Look for the word "pixels" in each line and report the count of matching lines, with nothing added.

## RECORDS PROVIDED:
---+---

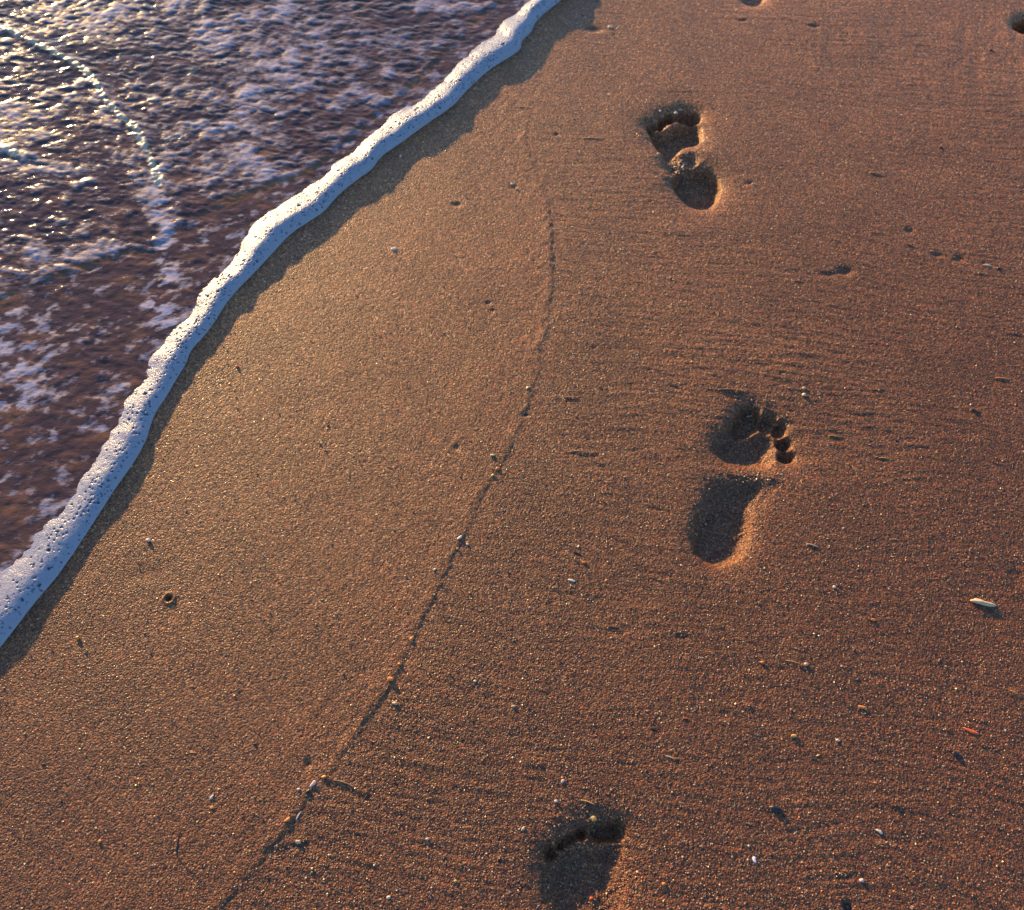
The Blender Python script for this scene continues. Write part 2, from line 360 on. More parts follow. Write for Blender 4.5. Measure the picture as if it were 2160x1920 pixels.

---+---

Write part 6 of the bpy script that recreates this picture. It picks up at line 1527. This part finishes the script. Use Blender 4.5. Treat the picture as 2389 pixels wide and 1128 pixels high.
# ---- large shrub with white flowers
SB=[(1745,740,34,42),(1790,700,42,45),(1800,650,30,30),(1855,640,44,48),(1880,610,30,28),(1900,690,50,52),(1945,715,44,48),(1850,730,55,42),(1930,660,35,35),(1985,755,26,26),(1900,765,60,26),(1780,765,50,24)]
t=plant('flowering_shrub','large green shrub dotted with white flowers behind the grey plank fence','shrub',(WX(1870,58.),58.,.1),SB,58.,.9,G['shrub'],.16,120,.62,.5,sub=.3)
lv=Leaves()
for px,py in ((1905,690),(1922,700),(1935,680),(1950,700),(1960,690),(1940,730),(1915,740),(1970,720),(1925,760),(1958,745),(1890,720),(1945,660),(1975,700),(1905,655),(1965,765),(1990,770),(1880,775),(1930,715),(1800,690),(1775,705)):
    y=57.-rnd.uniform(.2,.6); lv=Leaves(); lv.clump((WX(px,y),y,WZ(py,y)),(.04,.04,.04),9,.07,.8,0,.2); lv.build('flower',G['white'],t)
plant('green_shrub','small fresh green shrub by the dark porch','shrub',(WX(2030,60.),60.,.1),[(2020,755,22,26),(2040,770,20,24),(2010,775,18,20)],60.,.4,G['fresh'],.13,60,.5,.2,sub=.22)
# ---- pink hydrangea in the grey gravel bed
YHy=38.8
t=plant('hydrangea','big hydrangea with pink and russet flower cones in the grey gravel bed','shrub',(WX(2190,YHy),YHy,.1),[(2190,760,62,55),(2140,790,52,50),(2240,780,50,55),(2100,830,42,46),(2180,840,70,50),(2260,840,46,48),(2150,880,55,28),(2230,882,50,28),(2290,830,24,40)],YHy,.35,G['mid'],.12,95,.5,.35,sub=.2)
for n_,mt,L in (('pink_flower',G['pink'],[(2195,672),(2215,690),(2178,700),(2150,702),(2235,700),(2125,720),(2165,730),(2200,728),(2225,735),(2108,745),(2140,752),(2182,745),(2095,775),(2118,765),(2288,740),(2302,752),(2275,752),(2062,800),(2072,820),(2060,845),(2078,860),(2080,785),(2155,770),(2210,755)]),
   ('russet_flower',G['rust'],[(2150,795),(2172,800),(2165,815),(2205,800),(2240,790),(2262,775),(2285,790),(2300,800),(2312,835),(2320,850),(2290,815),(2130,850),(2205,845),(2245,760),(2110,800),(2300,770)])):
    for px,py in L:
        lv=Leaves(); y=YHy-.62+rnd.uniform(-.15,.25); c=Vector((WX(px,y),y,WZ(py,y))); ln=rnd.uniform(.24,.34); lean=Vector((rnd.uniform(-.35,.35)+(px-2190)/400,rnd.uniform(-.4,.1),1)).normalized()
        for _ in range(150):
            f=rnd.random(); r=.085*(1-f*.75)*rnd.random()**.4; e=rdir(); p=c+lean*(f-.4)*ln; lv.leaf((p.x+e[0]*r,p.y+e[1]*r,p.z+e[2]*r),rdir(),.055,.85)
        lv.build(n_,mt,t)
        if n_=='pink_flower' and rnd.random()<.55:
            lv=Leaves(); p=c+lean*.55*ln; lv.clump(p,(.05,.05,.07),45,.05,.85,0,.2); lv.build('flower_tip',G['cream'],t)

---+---

## ANSWER FOR THE TASK:
2